Papa Francesco ha dedicato alcune catechesi al mistero della morte e alle ragioni della speranza, ribadendo anzitutto la convinzione che la morte non è l’ultima parola pronunciata sulla parabola dell’esistenza umana, anche se a molti uomini e a molte donne manca l’alfabeto giusto per darle un senso. I cristiani trovano questo alfabeto nella vita e nell’insegnamento di Gesù. “Gesù ha illuminato il mistero della nostra morte, dice il Papa. Con il suo comportamento, ci autorizza a sentirci addolorati quando una persona cara se ne va. Lui si turbò “profondamente” davanti alla tomba dell’amico Lazzaro e “scoppiò in pianto” (Gv 11,35). Ma ci autorizza ancora di più a credere in Lui, perché Lui è la risurrezione e la vita e chi crede in Lui, anche se muore, vivrà. Chiunque vive e crede in Lui non morirà in eterno” (Gv 11, 25-26).

“Essere cristiani, precisa Papa Francesco, implica possedere uno sguardo pieno di speranza”. “Qualcuno crede che la vita trattenga tutte le sue felicità nella giovinezza e nel passato, e che il vivere sia un lento decadimento. Altri ancora ritengono che le nostre gioie siano solo episodiche e passeggere, e nella vita degli uomini sia iscritto il non senso. Molte persone, davanti a tante calamità, dicono: “la vita è assurda; il destino degli uomini è crudele; il peso del dolore innocente è insopportabile”. Il cristiano non può condividere questa visione pessimistica della vita; deve avere il coraggio di andare contro corrente, di sperare contro ogni speranza. “Noi crediamo, dice il Papa, che nell’orizzonte dell’uomo c’è un sole che illumina per sempre. Crediamo che i nostri giorni più belli devono ancora venire. Siamo gente più di primavera che d’autunno. Scorgiamo i germogli di un mondo nuovo piuttosto che le foglie ingiallite sui rami. Non ci culliamo in nostalgie, rimpianti e lamenti: sappiamo che Dio ci vuole eredi di una promessa e instancabili coltivatori di sogni”.

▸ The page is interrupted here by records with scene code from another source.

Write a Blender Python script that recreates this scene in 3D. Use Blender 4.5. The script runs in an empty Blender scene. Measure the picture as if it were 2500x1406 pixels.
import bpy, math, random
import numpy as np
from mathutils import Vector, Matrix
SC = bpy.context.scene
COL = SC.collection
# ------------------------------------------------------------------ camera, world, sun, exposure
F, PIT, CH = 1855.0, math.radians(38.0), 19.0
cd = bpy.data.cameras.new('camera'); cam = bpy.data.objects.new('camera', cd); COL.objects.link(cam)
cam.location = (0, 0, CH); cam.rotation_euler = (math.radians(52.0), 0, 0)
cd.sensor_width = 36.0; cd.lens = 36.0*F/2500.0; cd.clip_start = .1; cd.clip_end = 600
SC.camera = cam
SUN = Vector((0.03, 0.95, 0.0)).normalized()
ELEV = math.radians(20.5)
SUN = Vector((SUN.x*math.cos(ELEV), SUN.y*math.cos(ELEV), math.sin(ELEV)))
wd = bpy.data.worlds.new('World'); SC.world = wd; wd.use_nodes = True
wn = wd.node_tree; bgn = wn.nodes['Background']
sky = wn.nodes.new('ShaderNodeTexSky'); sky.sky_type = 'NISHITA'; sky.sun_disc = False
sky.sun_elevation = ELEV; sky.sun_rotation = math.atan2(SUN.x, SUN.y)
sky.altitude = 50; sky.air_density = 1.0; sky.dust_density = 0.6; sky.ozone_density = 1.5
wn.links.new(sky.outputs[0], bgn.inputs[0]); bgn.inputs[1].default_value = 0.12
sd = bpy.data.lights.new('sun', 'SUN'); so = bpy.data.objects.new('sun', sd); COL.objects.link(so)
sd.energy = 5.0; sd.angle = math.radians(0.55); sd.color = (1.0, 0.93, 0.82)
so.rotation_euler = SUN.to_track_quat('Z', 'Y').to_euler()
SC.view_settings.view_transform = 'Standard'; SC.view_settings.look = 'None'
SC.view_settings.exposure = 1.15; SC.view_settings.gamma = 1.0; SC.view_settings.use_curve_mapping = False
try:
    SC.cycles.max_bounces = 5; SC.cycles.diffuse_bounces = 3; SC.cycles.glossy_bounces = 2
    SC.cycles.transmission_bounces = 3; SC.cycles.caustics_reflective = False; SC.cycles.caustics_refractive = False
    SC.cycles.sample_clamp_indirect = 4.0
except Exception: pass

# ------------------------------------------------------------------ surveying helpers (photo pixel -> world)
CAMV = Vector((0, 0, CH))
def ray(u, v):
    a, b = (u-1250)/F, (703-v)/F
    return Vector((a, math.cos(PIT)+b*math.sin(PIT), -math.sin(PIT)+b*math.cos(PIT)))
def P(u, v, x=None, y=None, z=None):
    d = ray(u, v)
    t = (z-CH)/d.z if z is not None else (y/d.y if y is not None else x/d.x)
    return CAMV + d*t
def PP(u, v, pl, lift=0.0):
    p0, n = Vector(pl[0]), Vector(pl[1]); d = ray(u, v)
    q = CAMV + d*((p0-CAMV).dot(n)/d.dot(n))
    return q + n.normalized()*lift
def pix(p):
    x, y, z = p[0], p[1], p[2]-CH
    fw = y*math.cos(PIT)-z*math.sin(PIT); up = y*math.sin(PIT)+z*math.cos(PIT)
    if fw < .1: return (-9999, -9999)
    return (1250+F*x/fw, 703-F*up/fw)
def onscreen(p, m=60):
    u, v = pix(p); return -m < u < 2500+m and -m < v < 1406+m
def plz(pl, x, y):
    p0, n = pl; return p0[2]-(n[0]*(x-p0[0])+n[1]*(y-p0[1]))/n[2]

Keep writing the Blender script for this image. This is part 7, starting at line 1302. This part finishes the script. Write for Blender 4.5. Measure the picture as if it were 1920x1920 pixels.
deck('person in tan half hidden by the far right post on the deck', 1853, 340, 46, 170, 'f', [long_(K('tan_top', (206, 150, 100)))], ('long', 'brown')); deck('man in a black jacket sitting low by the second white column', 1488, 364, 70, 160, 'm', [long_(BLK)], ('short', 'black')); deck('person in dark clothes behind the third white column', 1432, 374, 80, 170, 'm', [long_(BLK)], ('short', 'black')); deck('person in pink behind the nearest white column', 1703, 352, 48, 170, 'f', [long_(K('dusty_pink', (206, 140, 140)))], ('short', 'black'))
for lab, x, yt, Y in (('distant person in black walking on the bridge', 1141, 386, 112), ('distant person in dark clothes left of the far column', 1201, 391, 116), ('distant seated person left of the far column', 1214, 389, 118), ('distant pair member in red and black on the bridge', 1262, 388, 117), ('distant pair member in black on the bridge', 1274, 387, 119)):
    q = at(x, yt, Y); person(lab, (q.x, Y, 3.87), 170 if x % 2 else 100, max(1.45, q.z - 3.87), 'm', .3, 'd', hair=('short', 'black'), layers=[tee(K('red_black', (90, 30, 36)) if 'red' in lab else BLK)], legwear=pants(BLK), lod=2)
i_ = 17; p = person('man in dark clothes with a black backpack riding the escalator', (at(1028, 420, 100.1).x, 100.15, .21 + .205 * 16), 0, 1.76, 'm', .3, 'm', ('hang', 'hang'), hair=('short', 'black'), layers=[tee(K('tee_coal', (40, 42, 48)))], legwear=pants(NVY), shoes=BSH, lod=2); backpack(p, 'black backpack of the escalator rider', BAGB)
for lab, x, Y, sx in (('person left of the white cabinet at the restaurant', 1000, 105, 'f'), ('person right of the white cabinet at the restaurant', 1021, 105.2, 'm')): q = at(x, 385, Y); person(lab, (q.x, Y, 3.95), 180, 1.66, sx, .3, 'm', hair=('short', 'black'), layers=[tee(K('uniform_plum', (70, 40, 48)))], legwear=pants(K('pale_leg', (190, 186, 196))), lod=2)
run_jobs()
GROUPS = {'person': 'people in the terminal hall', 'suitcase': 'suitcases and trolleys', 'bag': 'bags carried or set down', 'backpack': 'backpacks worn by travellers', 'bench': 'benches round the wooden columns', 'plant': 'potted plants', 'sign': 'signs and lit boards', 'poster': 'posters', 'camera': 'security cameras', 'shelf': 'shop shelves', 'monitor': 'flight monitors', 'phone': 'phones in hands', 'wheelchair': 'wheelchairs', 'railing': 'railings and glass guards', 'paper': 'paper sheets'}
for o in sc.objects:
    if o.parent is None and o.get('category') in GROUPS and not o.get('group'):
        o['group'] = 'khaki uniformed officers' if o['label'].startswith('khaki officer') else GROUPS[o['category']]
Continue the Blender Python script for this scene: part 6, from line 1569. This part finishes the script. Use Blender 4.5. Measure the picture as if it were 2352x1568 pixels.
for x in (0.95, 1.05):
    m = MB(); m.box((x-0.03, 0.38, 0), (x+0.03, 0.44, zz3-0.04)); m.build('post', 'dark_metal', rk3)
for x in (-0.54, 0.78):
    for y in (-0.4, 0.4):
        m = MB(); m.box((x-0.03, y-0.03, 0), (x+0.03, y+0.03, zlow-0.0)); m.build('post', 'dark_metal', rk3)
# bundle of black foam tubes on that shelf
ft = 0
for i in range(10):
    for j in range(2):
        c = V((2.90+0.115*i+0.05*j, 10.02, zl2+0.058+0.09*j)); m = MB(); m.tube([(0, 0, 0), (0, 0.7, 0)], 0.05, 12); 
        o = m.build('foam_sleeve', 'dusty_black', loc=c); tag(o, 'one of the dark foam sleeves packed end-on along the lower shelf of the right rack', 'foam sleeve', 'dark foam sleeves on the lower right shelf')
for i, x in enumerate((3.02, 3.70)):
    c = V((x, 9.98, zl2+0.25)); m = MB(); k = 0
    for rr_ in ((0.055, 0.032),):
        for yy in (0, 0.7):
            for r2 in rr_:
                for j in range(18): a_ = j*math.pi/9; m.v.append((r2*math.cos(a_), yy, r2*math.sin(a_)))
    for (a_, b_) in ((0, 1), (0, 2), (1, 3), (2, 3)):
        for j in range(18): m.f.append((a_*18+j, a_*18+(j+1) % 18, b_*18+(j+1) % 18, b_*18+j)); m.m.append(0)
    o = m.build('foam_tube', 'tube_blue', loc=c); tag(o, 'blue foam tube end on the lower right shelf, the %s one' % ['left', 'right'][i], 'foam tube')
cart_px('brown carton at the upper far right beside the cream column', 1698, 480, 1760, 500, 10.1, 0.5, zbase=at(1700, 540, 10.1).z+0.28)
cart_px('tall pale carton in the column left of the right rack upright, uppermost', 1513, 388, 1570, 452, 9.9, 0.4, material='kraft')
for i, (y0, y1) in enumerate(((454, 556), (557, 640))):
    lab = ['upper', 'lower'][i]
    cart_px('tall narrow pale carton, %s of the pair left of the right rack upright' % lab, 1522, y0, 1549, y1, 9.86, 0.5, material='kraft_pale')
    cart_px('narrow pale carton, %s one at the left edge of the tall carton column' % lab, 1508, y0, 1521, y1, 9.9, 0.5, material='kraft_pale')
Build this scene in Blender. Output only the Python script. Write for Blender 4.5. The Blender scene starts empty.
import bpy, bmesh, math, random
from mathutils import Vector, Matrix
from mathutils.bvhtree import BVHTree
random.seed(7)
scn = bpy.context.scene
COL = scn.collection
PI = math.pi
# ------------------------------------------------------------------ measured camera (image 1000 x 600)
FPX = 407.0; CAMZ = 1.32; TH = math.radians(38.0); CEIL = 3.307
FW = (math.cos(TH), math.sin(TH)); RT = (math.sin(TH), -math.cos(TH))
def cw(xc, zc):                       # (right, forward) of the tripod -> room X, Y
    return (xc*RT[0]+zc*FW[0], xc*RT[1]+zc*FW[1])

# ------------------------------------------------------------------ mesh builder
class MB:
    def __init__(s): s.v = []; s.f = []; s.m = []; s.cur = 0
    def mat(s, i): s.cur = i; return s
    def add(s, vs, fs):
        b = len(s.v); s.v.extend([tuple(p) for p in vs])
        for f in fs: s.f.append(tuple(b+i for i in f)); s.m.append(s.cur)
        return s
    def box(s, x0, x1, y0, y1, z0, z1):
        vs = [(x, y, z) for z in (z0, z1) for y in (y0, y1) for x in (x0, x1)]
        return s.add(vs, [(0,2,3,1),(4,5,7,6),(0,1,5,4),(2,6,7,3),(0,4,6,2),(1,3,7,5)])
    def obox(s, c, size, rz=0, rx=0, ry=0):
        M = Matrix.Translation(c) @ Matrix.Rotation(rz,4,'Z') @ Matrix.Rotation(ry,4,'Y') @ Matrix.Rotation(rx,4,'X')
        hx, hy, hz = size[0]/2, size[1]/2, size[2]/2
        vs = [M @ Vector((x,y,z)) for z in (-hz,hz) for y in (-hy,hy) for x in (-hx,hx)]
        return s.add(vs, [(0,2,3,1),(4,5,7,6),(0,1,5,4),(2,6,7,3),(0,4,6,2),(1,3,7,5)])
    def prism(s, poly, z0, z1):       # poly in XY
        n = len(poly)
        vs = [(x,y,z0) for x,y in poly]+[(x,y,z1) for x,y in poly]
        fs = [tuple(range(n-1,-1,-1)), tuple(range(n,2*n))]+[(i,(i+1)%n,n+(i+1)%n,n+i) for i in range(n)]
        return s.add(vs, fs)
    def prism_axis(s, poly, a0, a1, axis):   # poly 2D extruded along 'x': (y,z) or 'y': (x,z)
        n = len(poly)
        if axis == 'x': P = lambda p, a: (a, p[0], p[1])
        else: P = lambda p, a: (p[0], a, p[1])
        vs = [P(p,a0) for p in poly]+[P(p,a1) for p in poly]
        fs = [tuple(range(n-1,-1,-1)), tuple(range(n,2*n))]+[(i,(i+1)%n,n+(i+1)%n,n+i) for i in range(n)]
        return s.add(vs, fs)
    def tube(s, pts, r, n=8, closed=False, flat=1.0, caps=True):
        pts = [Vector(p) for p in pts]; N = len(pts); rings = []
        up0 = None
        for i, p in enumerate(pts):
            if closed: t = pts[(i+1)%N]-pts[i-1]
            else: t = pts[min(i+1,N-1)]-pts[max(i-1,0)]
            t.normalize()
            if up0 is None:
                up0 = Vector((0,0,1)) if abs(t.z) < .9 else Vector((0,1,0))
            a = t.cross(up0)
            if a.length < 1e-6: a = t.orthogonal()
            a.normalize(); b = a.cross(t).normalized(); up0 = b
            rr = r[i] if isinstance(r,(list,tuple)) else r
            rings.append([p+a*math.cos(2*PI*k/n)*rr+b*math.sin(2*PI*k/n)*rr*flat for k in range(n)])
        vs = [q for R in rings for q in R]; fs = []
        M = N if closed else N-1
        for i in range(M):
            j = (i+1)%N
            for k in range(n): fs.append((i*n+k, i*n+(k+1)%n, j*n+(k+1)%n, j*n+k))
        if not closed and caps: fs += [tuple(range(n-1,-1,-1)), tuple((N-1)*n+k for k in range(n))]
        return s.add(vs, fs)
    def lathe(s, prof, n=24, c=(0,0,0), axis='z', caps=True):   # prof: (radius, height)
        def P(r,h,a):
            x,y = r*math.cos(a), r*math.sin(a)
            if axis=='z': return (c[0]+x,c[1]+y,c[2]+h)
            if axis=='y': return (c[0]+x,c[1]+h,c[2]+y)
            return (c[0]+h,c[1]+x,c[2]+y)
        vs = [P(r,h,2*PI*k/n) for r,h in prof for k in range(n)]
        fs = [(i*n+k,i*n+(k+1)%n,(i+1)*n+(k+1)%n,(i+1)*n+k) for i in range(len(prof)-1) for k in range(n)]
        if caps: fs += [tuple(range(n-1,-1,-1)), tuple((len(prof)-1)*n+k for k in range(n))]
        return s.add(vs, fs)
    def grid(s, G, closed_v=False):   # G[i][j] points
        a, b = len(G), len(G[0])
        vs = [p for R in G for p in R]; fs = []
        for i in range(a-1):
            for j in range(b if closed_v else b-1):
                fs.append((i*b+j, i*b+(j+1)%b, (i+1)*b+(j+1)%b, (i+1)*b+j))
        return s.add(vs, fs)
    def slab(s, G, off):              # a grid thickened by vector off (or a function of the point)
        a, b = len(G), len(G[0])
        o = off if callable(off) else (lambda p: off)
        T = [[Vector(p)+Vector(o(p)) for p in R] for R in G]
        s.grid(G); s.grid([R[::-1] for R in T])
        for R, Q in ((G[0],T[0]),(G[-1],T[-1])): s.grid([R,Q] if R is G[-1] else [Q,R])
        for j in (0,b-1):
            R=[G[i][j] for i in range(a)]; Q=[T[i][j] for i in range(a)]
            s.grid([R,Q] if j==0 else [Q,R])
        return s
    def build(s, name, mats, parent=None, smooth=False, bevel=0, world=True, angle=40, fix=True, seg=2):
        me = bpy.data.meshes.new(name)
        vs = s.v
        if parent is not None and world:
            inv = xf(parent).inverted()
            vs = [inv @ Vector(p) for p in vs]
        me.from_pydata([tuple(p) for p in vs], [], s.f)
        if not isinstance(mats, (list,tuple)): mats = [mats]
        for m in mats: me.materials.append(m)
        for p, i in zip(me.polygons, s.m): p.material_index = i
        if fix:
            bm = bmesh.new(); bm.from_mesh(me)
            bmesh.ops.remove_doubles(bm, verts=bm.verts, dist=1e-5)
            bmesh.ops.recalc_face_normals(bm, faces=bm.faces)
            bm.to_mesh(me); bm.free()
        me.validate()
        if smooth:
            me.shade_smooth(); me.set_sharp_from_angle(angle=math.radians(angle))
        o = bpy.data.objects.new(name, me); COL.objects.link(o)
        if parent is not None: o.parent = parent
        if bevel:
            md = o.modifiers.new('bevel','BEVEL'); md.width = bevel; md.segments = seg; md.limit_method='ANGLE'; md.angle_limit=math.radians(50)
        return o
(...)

Il cristiano sa che la morte è solo il passaggio drammatico dalla sponda della terra alla sponda del cielo. Nella città che sorge sulla sponda cielo, “Dio asciugherà ogni lacrima dagli occhi, e non ci sarà più la morte, né cordoglio né grido né fatica, perché le cose di prima son passate…E la città non ha bisogno del sole né della luna, che risplendano in lei, perché la gloria di Dio la illumina e l’Agnello è il suo luminare” (Ap 21, 3-5).

La città del cielo dà senso e significato alla nostra speranza sulla terra. San Paolo ci assicura che questa speranza non delude, perché è un dono dello Spirito Santo. La virtù della speranza, talvolta considerata come la virtù povera e di seconda classe a confronto con la fede e la carità, non è il semplice ottimismo umano, non è la capacità di vedere il “bicchiere mezzo pieno”. Essa ha un nome: si chiama Gesù. S. Paolo, scrivendo ai Colossesi, precisa che “Cristo in voi è la speranza della gloria” (Col 1, 27). Non è cristiano, ribadisce Papa Francesco, camminare con lo sguardo rivolto verso il basso, come fanno le bestie, senza alzare gli occhi all’orizzonte. Come se tutto il nostro cammino si spegnesse qui, nel palmo di pochi metri di viaggio; come se nella nostra vita non ci fosse nessuna meta e nessun approdo, e noi fossimo costretti ad un eterno girovagare, senza alcuna ragione per tante nostre fatiche. “Alziamo gli occhi verso i monti: il nostro aiuto viene dal Signore: egli ha fatto cielo e terra; ci custodirà da ogni male: custodirà la nostra vita; ci custodirà quando usciamo e quando entriamo, da ora e per sempre” (Salmo 120). Amen.